A few years later I’d left home and was trying to study at University plus get some musical career going – no longer in the folk club, as I’d become interested in electric guitar and rock music. I still played the older folk songs on my 12 string for fun and it slowly became clear to me the commercial side of music in New Zealand – the pub gigs, the cover bands and similar – were very poorly paid and had few prospects unless you wanted to move overseas.

‘Starving in a garret for your art’ was a very real possibility in New Zealand it seemed. Not for me! By then I’d met the Scots woman who became my wife and while I may not have thought it out as clearly as I should, the musical performance side aspirations dropped away and I became more interested in a ‘normal’ office job – the labouring, sheet metal and other summer jobs I did in the Uni holidays were in a word ‘orrible’ as a lifelong prospect.

Of course, I still kept playing the songs for fun and another source joined in – the Scots emigres to places like Nova Scotia with their music started to be available. People like Gordon Lightfoot whose songs Fare thee well Nova Scotia and Canadian Railroad Trilogy seem to come from the same Scottish wellsprings of transmitting emotion and experience directly.

In those years it was still expensive and difficult to obtain LPs and radio that were the main source but gradually things got cheaper and better – the quantum leap was first CDs where a lot of the older material was reissued, then the internet and you tube where you can find people like Stan Roger singing ‘Northwest passage’ or Mary Black.

A few years back now, I found the Johnsonville Scottish Country Dance introductory classes advertised in the local paper and Maureen my wife was keen so we went to them and, in my case, tried to learn the steps, in her case learnt them rather well.

Peter in the set on the right dancing Sugar Candie at the Johnsonville 50 Golden Years celebration in 2016. Maureen is dancing at the far left.

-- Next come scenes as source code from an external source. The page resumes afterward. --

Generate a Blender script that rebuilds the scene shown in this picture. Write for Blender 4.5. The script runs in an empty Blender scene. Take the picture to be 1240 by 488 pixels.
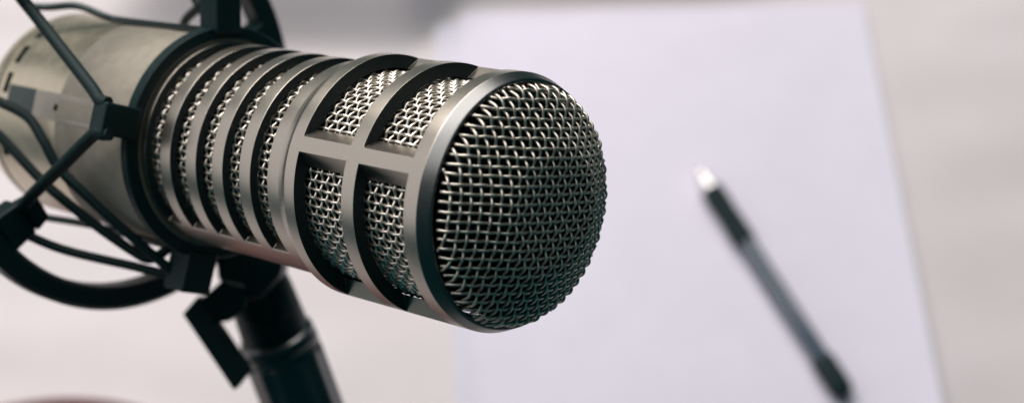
import bpy, bmesh, math, random
from mathutils import Matrix, Vector, noise
random.seed(7)
S = 0.001                                   # every length below is in millimetres
PI = math.pi
R = math.radians
sc = bpy.context.scene
C = sc.collection

# ------------------------------------------------------------------ helpers
def tag(o, label=None, cat=None, group=None, kind=None):
    if label: o['label'] = label
    if cat: o['category'] = cat
    if group: o['group'] = group
    if kind: o['kind'] = kind
    return o

def empty(name, mat):
    o = bpy.data.objects.new(name, None); C.objects.link(o)
    o.empty_display_size = 0.01
    o.matrix_world = mat
    return o

def finish(me, sharp=None, smooth=True):
    bm = bmesh.new(); bm.from_mesh(me)
    bmesh.ops.recalc_face_normals(bm, faces=bm.faces)
    for f in bm.faces: f.smooth = smooth
    if sharp is not None:
        for e in bm.edges:
            if len(e.link_faces) == 2 and e.calc_face_angle(0) > R(sharp): e.smooth = False
    bm.to_mesh(me); bm.free()

def mk(name, verts, faces, mat, parent=None, sharp=35, smooth=True, bevel=0, seg=2, ang=35, recalc=True):
    me = bpy.data.meshes.new(name)
    me.from_pydata([(v[0]*S, v[1]*S, v[2]*S) for v in verts], [], faces)
    if recalc:
        finish(me, None if bevel else sharp, smooth)
    else:
        me.polygons.foreach_set('use_smooth', [True]*len(me.polygons))
    me.materials.append(mat)
    o = bpy.data.objects.new(name, me); C.objects.link(o)
    if parent: o.parent = parent
    if bevel:
        b = o.modifiers.new('bevel', 'BEVEL'); b.width = bevel*S; b.segments = seg
        b.limit_method = 'ANGLE'; b.angle_limit = R(ang)
        wn = o.modifiers.new('normals', 'WEIGHTED_NORMAL'); wn.weight = 60; wn.keep_sharp = False
    return o

def lathe(profile, n=96, closed=False):
    """profile of (t, r) turned about local Z; closed joins last to first, else ends with r=0 become fans"""
    V, F = [], []
    m = len(profile)
    for t, r in profile:
        for k in range(n):
            a = 2*PI*k/n
            V.append((r*math.cos(a), r*math.sin(a), t))
    for i in range(m if closed else m-1):
        j = (i+1) % m
        for k in range(n):
            l = (k+1) % n
            F.append((i*n+k, i*n+l, j*n+l, j*n+k))
    if not closed:
        F.append(tuple(range(n-1, -1, -1)))
        F.append(tuple((m-1)*n+k for k in range(n)))
    return V, F

def cat_rom(pts, sub=8):
    P = [Vector(p) for p in pts]
    if len(P) == 2: return [P[0].lerp(P[1], k/sub) for k in range(sub+1)]
    out = []
    Q = [P[0]*2-P[1]] + P + [P[-1]*2-P[-2]]
    for i in range(1, len(Q)-2):
        a, b, c, d = Q[i-1], Q[i], Q[i+1], Q[i+2]
        for k in range(sub):
            t = k/sub
            out.append(0.5*((2*b)+(c-a)*t+(2*a-5*b+4*c-d)*t*t+(3*b-a-3*c+d)*t**3))
    out.append(P[-1])
    return out

def tube(path, rad, n=10, caps=True):
    """sweep a circle along a path; rad is a number or one number per point"""
    V, F = [], []
    P = [Vector(p) for p in path]
    m = len(P)
    prev = None
    for i, p in enumerate(P):
        t = (P[min(i+1, m-1)]-P[max(i-1, 0)]).normalized()
        if prev is None:
            prev = t.orthogonal().normalized()
        prev = (prev - t*prev.dot(t)).normalized()
        b = t.cross(prev)
        r = rad[i] if hasattr(rad, '__len__') else rad
        for k in range(n):
            a = 2*PI*k/n
            V.append(p + prev*(r*math.cos(a)) + b*(r*math.sin(a)))
    for i in range(m-1):
        for k in range(n):
            l = (k+1) % n
            F.append((i*n+k, i*n+l, (i+1)*n+l, (i+1)*n+k))
    if caps:
        F.append(tuple(range(n-1, -1, -1))); F.append(tuple((m-1)*n+k for k in range(n)))
    return V, F

def merge(*parts):
    V, F = [], []
    for v, f in parts:
        o = len(V); V += [tuple(p) for p in v]; F += [tuple(i+o for i in q) for q in f]
    return V, F

def hexa(c, ux, uy, uz, taper=(1, 1)):
    """box about centre c with half-axis vectors; taper scales the +uz end"""
    c, ux, uy, uz = Vector(c), Vector(ux), Vector(uy), Vector(uz)
    V = []
    for z in (-1, 1):
        s = taper if z > 0 else (1, 1)
        for x, y in ((-1, -1), (1, -1), (1, 1), (-1, 1)):
            V.append(c + ux*(x*s[0]) + uy*(y*s[1]) + uz*z)
    return V, [(3, 2, 1, 0), (4, 5, 6, 7), (0, 1, 5, 4), (1, 2, 6, 5), (2, 3, 7, 6), (3, 0, 4, 7)]

def pol(r, az, t):
    return Vector((r*math.cos(R(az)), r*math.sin(R(az)), t))

def rad_box(r0, r1, az, t, wt, tt, taper=(1, 1)):
    """block standing radially at azimuth az from r0 to r1; wt tangential width, tt axial length"""
    er = Vector((math.cos(R(az)), math.sin(R(az)), 0)); et = Vector((-er.y, er.x, 0)); ez = Vector((0, 0, 1))
    return hexa(er*((r0+r1)/2)+ez*t, et*(wt/2), ez*(tt/2), er*((r1-r0)/2), taper)

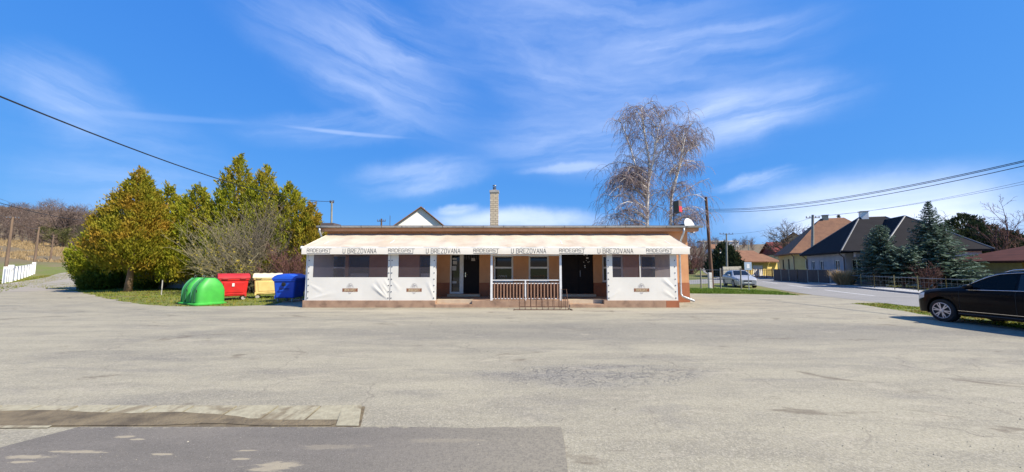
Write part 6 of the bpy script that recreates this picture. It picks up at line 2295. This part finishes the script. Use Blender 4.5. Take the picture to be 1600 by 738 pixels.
cone = [(0, .62), (.08, .86), (.2, 1.0), (.35, .93), (.5, .76), (.65, .56), (.8, .34), (.92, .15), (1, .02)]
egg = [(0, .55), (.1, .82), (.3, 1.0), (.5, .92), (.65, .75), (.8, .50), (.92, .24), (1, .04)]
tall = [(0, .8), (.15, 1.0), (.4, .92), (.6, .74), (.8, .45), (.93, .18), (1, .02)]


def gx_(px, Y): return P(px, 440, Y).x


def top_h(py, Y, px=300): return P(px, py, Y).z


T = [
    ('orange brown thuja with bare pale lower trunk, leftmost tall tree on the lawn', 200, 26.2, 266, 2.15, cone, 1200, 'thuja_gold', 1.85, (0.3, 0)),
    ('low dark green thuja leaning over the lane left of the orange thuja', 150, 29.5, 352, 1.5, egg, 480, 'thuja_green', .5, (0, 0)),
    ('green thuja closing the gap right behind the orange brown thuja', 252, 29.5, 290, 1.9, tall, 700, 'thuja_green', .9, (0, 0)),
    ('rounded yellow green thuja left of the tallest one, behind the bare shrub', 300, 28.6, 292, 2.2, tall, 950, 'thuja_green', 1.0, (0, 0)),
    ('tallest thuja with ragged pointed top above the bare shrub', 362, 28.2, 245, 2.1, tall, 1150, 'thuja_green', .2, (0, 0)),
    ('pointed thuja just right of the tallest one', 406, 28.0, 262, 2.0, tall, 1000, 'thuja_green', .2, (0, 0)),
    ('broad golden thuja sloping down towards the pub', 447, 27.6, 288, 2.0, tall, 900, 'thuja_green', .2, (0, 0)),
    ('shortest golden thuja beside the left end of the pub', 482, 27.0, 322, 1.45, tall, 600, 'thuja_gold', .2, (0, 0)),
]
for i, (lab, px, Y, pyt, rm, pr, nc, mt, sk, ln) in enumerate(T):
    thuja(lab, (gx_(px, Y), Y, 0), top_h(pyt, Y, px), rm, pr, nc, 31 + i * 7, mt, skirt=sk, lean=ln)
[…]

Sadly after 3 or 4 years of this my legs decided to pack up badly and since we have 128 steps down to our place from the road (never buy a house in a sellers’ market folks!) it started to become real agony to go down them after classes. In the end I had to stop going so at least I could keep some mobility at home for the things that need to be done there. Sadly, while things have stabilised with my legs, they have never improved to the extent I could return.

To this day I still play the 12 string, 6 string guitar and 5 string banjo having acquired a collection of them over the years that would have both parents spinning like tops in their graves if they only knew.

It’s a fun thing to do, very emotionally satisfying and when you play Fair flow’r O Northumberland, Wild Mountain Thyme or Mairi’s Wedding it feels like you are touching something almost palpable. To quote a folk song ‘it levels out my mind and evens out my thinking’, although strictly speaking the Irish song said that about drinking, not playing music.